Write the material out again exactly as it stands.

---------- Dataset section

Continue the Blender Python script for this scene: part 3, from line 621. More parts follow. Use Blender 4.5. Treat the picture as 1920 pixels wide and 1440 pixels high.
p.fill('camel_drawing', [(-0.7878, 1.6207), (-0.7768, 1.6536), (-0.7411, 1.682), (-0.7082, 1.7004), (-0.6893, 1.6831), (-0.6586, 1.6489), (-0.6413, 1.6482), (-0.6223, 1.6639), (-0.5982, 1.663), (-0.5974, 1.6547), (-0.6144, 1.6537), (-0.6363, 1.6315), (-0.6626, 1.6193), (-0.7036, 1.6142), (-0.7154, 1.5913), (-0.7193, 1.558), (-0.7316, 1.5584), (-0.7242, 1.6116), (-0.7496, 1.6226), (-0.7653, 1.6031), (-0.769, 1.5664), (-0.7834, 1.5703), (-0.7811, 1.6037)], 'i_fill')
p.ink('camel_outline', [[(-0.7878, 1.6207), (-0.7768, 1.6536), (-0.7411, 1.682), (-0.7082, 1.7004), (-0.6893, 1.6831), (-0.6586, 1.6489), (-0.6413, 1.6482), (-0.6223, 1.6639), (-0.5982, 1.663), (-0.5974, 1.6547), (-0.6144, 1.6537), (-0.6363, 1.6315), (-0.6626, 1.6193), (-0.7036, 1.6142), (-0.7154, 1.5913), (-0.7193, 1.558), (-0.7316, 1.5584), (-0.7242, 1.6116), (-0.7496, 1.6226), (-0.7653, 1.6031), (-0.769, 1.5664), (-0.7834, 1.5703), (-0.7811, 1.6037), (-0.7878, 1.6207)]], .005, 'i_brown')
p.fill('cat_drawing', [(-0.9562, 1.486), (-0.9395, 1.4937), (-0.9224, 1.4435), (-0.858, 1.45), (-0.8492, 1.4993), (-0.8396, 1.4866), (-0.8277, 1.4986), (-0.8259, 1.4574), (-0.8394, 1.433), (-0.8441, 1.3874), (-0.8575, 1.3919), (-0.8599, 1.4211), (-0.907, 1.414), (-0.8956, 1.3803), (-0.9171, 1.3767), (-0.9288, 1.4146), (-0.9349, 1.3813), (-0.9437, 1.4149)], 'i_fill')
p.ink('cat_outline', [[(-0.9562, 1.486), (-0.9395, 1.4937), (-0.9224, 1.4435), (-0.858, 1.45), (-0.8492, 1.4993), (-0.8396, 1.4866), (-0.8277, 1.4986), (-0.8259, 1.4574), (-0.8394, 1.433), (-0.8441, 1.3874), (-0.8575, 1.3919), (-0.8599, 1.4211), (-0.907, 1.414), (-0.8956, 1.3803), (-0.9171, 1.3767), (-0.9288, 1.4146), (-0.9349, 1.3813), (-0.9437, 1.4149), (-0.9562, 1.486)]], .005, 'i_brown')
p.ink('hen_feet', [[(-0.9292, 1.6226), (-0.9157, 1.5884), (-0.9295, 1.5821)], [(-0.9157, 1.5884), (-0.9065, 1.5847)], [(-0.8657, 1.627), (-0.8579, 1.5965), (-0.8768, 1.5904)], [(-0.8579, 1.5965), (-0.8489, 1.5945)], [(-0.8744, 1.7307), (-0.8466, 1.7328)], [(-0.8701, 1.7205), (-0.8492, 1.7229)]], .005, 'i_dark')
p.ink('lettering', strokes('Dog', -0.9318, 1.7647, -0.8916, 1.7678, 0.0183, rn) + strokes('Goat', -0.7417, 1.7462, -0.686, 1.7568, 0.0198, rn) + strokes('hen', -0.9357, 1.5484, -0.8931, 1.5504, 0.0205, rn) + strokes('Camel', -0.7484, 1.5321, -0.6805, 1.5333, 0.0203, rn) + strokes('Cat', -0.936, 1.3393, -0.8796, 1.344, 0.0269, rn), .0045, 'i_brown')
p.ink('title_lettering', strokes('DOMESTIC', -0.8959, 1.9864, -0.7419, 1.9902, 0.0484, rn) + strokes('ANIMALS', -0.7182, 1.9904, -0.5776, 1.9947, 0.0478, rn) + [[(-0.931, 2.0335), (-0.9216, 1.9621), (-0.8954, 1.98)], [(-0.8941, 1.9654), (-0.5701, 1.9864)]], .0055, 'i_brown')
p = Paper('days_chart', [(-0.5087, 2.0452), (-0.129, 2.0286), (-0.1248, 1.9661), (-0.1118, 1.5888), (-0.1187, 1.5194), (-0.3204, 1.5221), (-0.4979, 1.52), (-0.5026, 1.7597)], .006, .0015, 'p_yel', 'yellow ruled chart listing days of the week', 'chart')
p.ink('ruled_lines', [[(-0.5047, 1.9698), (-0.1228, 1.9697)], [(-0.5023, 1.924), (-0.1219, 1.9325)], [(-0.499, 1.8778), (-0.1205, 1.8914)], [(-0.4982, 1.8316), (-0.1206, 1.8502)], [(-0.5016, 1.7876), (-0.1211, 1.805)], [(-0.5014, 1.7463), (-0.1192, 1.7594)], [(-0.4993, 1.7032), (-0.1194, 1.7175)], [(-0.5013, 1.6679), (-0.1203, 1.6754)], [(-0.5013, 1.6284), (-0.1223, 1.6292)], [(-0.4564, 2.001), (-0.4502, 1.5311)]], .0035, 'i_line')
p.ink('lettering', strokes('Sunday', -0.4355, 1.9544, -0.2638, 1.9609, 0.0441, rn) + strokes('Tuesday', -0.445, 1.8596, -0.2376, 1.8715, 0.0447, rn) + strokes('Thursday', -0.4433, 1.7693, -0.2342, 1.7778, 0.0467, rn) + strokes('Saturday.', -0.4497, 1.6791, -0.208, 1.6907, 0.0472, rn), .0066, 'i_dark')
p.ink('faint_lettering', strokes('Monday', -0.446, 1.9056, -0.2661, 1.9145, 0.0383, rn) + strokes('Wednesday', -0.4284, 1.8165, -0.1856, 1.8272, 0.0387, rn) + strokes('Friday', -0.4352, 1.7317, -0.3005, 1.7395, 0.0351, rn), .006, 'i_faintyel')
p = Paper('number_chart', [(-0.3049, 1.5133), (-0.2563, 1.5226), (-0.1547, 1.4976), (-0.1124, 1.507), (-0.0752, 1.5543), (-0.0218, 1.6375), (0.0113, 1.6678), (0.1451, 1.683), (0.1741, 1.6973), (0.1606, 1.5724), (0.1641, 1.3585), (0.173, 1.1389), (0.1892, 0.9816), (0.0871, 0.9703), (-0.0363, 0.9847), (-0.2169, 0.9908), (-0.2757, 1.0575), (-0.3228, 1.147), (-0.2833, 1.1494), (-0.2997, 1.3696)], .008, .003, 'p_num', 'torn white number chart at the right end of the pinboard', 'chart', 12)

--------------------

* _Expected output_
Continue the Blender Python script for this scene: part 3, from line 621. More parts follow. Use Blender 4.5. Treat the picture as 1920 pixels wide and 1440 pixels high.
p.fill('camel_drawing', [(-0.7878, 1.6207), (-0.7768, 1.6536), (-0.7411, 1.682), (-0.7082, 1.7004), (-0.6893, 1.6831), (-0.6586, 1.6489), (-0.6413, 1.6482), (-0.6223, 1.6639), (-0.5982, 1.663), (-0.5974, 1.6547), (-0.6144, 1.6537), (-0.6363, 1.6315), (-0.6626, 1.6193), (-0.7036, 1.6142), (-0.7154, 1.5913), (-0.7193, 1.558), (-0.7316, 1.5584), (-0.7242, 1.6116), (-0.7496, 1.6226), (-0.7653, 1.6031), (-0.769, 1.5664), (-0.7834, 1.5703), (-0.7811, 1.6037)], 'i_fill')
p.ink('camel_outline', [[(-0.7878, 1.6207), (-0.7768, 1.6536), (-0.7411, 1.682), (-0.7082, 1.7004), (-0.6893, 1.6831), (-0.6586, 1.6489), (-0.6413, 1.6482), (-0.6223, 1.6639), (-0.5982, 1.663), (-0.5974, 1.6547), (-0.6144, 1.6537), (-0.6363, 1.6315), (-0.6626, 1.6193), (-0.7036, 1.6142), (-0.7154, 1.5913), (-0.7193, 1.558), (-0.7316, 1.5584), (-0.7242, 1.6116), (-0.7496, 1.6226), (-0.7653, 1.6031), (-0.769, 1.5664), (-0.7834, 1.5703), (-0.7811, 1.6037), (-0.7878, 1.6207)]], .005, 'i_brown')
p.fill('cat_drawing', [(-0.9562, 1.486), (-0.9395, 1.4937), (-0.9224, 1.4435), (-0.858, 1.45), (-0.8492, 1.4993), (-0.8396, 1.4866), (-0.8277, 1.4986), (-0.8259, 1.4574), (-0.8394, 1.433), (-0.8441, 1.3874), (-0.8575, 1.3919), (-0.8599, 1.4211), (-0.907, 1.414), (-0.8956, 1.3803), (-0.9171, 1.3767), (-0.9288, 1.4146), (-0.9349, 1.3813), (-0.9437, 1.4149)], 'i_fill')
p.ink('cat_outline', [[(-0.9562, 1.486), (-0.9395, 1.4937), (-0.9224, 1.4435), (-0.858, 1.45), (-0.8492, 1.4993), (-0.8396, 1.4866), (-0.8277, 1.4986), (-0.8259, 1.4574), (-0.8394, 1.433), (-0.8441, 1.3874), (-0.8575, 1.3919), (-0.8599, 1.4211), (-0.907, 1.414), (-0.8956, 1.3803), (-0.9171, 1.3767), (-0.9288, 1.4146), (-0.9349, 1.3813), (-0.9437, 1.4149), (-0.9562, 1.486)]], .005, 'i_brown')
p.ink('hen_feet', [[(-0.9292, 1.6226), (-0.9157, 1.5884), (-0.9295, 1.5821)], [(-0.9157, 1.5884), (-0.9065, 1.5847)], [(-0.8657, 1.627), (-0.8579, 1.5965), (-0.8768, 1.5904)], [(-0.8579, 1.5965), (-0.8489, 1.5945)], [(-0.8744, 1.7307), (-0.8466, 1.7328)], [(-0.8701, 1.7205), (-0.8492, 1.7229)]], .005, 'i_dark')
p.ink('lettering', strokes('Dog', -0.9318, 1.7647, -0.8916, 1.7678, 0.0183, rn) + strokes('Goat', -0.7417, 1.7462, -0.686, 1.7568, 0.0198, rn) + strokes('hen', -0.9357, 1.5484, -0.8931, 1.5504, 0.0205, rn) + strokes('Camel', -0.7484, 1.5321, -0.6805, 1.5333, 0.0203, rn) + strokes('Cat', -0.936, 1.3393, -0.8796, 1.344, 0.0269, rn), .0045, 'i_brown')
p.ink('title_lettering', strokes('DOMESTIC', -0.8959, 1.9864, -0.7419, 1.9902, 0.0484, rn) + strokes('ANIMALS', -0.7182, 1.9904, -0.5776, 1.9947, 0.0478, rn) + [[(-0.931, 2.0335), (-0.9216, 1.9621), (-0.8954, 1.98)], [(-0.8941, 1.9654), (-0.5701, 1.9864)]], .0055, 'i_brown')
p = Paper('days_chart', [(-0.5087, 2.0452), (-0.129, 2.0286), (-0.1248, 1.9661), (-0.1118, 1.5888), (-0.1187, 1.5194), (-0.3204, 1.5221), (-0.4979, 1.52), (-0.5026, 1.7597)], .006, .0015, 'p_yel', 'yellow ruled chart listing days of the week', 'chart')
p.ink('ruled_lines', [[(-0.5047, 1.9698), (-0.1228, 1.9697)], [(-0.5023, 1.924), (-0.1219, 1.9325)], [(-0.499, 1.8778), (-0.1205, 1.8914)], [(-0.4982, 1.8316), (-0.1206, 1.8502)], [(-0.5016, 1.7876), (-0.1211, 1.805)], [(-0.5014, 1.7463), (-0.1192, 1.7594)], [(-0.4993, 1.7032), (-0.1194, 1.7175)], [(-0.5013, 1.6679), (-0.1203, 1.6754)], [(-0.5013, 1.6284), (-0.1223, 1.6292)], [(-0.4564, 2.001), (-0.4502, 1.5311)]], .0035, 'i_line')
p.ink('lettering', strokes('Sunday', -0.4355, 1.9544, -0.2638, 1.9609, 0.0441, rn) + strokes('Tuesday', -0.445, 1.8596, -0.2376, 1.8715, 0.0447, rn) + strokes('Thursday', -0.4433, 1.7693, -0.2342, 1.7778, 0.0467, rn) + strokes('Saturday.', -0.4497, 1.6791, -0.208, 1.6907, 0.0472, rn), .0066, 'i_dark')
p.ink('faint_lettering', strokes('Monday', -0.446, 1.9056, -0.2661, 1.9145, 0.0383, rn) + strokes('Wednesday', -0.4284, 1.8165, -0.1856, 1.8272, 0.0387, rn) + strokes('Friday', -0.4352, 1.7317, -0.3005, 1.7395, 0.0351, rn), .006, 'i_faintyel')
p = Paper('number_chart', [(-0.3049, 1.5133), (-0.2563, 1.5226), (-0.1547, 1.4976), (-0.1124, 1.507), (-0.0752, 1.5543), (-0.0218, 1.6375), (0.0113, 1.6678), (0.1451, 1.683), (0.1741, 1.6973), (0.1606, 1.5724), (0.1641, 1.3585), (0.173, 1.1389), (0.1892, 0.9816), (0.0871, 0.9703), (-0.0363, 0.9847), (-0.2169, 0.9908), (-0.2757, 1.0575), (-0.3228, 1.147), (-0.2833, 1.1494), (-0.2997, 1.3696)], .008, .003, 'p_num', 'torn white number chart at the right end of the pinboard', 'chart', 12)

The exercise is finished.